The almost 100 AN-32s in the IAF are now quite old, inducted as they were from the erstwhile Soviet Union between 1984 & 1991

NEW DELHI: The ageing Antonov-32 aircraft that went missing during its Jorhat-Mechuka flight on Monday had not been upgraded with airframe strengthening, advanced avionics and radars, with the entire medium transport fleet of IAF continuing to suffer from poor serviceability, tardy maintenance, shortage of spares, huge delays in life extensions and overhauls.

“The AN-32 in question, with six officers and seven others on board, was non-upgraded… but it’s too early to say whether the accident was due to some technical snag or human error. Flying in the Arunachal sector is also risky, with mountains hiding behind clouds. The weather can pack up any time,” a senior IAF officer said. 

Coincidentally, another AN-32 twin-engine turboprop aircraft on an ‘air maintenance sortie’ had crashed in the same Jorhat-Mechuka-Mohanbari sector almost to the day 10 years ago. That aircraft also had 13 military personnel on board when it went down on June 9, 2009, like the ill-fated AN-32 that went missing on Monday.

“The court of inquiry into that crash held it was due to ‘human error (aircrew)’. The pilots apparently got disoriented after entering some clouds, with the aircraft hitting a mountain in what is technically called ‘controlled flight into terrain’,” said another officer.
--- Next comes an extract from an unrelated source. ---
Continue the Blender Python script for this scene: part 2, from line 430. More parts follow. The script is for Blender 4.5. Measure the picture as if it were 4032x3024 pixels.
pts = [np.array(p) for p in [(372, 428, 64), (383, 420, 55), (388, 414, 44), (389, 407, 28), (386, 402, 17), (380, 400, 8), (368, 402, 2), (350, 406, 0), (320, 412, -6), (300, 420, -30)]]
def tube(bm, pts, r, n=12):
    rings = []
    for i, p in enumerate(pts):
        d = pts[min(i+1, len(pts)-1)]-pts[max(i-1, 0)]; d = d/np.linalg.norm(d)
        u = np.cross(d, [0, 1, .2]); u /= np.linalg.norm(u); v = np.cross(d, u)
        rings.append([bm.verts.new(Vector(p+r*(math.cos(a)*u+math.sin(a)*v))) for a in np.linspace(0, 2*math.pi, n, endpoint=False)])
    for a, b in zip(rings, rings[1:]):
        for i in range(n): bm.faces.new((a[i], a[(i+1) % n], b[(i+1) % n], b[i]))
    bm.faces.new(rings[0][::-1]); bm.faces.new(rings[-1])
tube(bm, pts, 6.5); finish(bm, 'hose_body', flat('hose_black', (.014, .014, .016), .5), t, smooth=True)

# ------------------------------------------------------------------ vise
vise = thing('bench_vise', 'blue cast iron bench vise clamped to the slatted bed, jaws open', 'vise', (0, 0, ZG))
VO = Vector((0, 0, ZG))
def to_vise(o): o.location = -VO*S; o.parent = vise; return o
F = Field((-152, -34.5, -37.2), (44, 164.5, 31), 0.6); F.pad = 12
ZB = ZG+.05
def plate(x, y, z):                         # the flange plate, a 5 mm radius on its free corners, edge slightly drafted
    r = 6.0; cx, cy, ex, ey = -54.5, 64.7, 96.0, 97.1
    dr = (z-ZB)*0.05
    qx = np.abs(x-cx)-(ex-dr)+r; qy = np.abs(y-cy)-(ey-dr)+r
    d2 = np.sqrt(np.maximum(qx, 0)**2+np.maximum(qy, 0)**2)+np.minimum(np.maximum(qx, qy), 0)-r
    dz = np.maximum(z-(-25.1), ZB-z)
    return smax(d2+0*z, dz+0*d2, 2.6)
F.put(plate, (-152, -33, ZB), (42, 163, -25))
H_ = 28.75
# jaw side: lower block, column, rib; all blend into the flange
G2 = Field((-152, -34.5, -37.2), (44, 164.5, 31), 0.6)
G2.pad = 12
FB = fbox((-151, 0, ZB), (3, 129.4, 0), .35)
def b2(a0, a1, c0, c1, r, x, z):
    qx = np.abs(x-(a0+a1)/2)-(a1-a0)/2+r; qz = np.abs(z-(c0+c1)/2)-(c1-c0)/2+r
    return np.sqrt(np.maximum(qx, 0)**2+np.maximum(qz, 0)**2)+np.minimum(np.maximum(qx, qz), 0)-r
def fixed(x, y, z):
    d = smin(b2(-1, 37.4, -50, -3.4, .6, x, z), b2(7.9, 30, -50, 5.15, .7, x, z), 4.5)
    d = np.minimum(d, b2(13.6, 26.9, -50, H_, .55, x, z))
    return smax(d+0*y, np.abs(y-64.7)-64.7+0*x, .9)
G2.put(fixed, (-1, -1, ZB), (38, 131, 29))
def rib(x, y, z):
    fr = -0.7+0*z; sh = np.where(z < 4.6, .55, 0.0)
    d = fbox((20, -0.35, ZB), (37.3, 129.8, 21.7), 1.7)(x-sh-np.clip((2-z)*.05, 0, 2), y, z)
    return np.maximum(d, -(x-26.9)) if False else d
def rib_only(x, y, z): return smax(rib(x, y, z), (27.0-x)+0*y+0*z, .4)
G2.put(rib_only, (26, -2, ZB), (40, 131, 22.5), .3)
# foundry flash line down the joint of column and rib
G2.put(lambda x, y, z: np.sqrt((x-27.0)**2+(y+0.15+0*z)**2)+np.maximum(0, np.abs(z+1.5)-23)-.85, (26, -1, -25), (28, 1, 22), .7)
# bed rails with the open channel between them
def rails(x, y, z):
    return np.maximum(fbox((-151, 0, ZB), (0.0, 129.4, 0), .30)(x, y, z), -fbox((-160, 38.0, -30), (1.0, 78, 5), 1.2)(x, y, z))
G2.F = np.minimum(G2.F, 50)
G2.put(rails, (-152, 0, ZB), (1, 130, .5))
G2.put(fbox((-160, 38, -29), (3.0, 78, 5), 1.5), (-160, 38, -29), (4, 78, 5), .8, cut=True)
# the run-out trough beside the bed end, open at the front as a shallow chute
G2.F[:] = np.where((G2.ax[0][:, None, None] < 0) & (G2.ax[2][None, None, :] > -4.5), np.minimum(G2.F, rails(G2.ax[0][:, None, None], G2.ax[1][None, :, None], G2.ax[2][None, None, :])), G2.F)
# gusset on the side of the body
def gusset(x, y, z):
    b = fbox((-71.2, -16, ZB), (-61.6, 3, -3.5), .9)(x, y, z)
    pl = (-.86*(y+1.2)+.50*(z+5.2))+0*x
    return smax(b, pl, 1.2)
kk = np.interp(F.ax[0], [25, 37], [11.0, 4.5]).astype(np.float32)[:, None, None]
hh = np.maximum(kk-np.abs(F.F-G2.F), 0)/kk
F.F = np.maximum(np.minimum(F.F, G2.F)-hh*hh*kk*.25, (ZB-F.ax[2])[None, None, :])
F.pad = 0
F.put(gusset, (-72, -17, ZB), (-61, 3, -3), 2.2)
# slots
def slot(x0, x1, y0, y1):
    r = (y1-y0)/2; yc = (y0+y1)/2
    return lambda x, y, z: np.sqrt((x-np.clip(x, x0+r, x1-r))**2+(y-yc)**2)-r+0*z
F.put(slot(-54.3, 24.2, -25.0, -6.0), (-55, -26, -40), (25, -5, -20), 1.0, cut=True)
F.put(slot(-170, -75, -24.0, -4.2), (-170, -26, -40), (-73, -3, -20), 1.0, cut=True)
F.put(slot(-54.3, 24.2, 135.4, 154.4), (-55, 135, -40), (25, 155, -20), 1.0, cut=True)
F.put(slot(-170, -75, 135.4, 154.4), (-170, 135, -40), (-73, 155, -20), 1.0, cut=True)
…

But it’s equally true that the almost 100 AN-32s in the IAF are now quite old, inducted as they were from the erstwhile Soviet Union between 1984 and 1991, despite having a relatively good flight safety record of being the main workhorse to ferry troops and supplies to forward areas over the years.

In fact, it was after the 2009 crash that India inked a $400 million deal with Ukraine, which inherited a robust defence industry after the Soviet Union’s break-up, to upgrade the IAF's ageing AN-32 fleet. “The total technical life of 25 years of the AN-32s was coming to an end at that time,” said the officer.

The project, which included an initial lot of AN-32s to be upgraded in Ukraine and the rest undergoing ‘total technical life extension, overhaul and re-equipment’ in India, was aimed at increasing the operational life of the entire fleet by another 15 years beyond the original 25 years.

But the project has run into huge problems, with only around 50 of the 100 AN-32s upgraded till now. “The upgrade project, which was to be completed by 2013, has almost halted. Apart from airframe strengthening to increase operational life from the earlier 25 years to 40, the upgraded AN-32s were to be fitted with enhanced ground-warning systems, new weather radars, advanced GPS, multi-functional displays and the like,'' said the officer.

Of the 118 AN-32s inducted from 1984 onward to replace the then ageing Dakota, Caribu and Packet planes, almost 20 have been lost in crashes. The three major AN-32 crashes in terms of casualties before Monday were in Delhi in 1999 (21 killed), Mechuka in 2009 (13 killed) and Bay of Bengal in July 2016 (29 killed). The excruciatingly slow upgrade project, coupled with shortage of spares, has meant that the AN-32 fleet has led to a ‘high AOG (aircraft on ground) percentage’ over the years.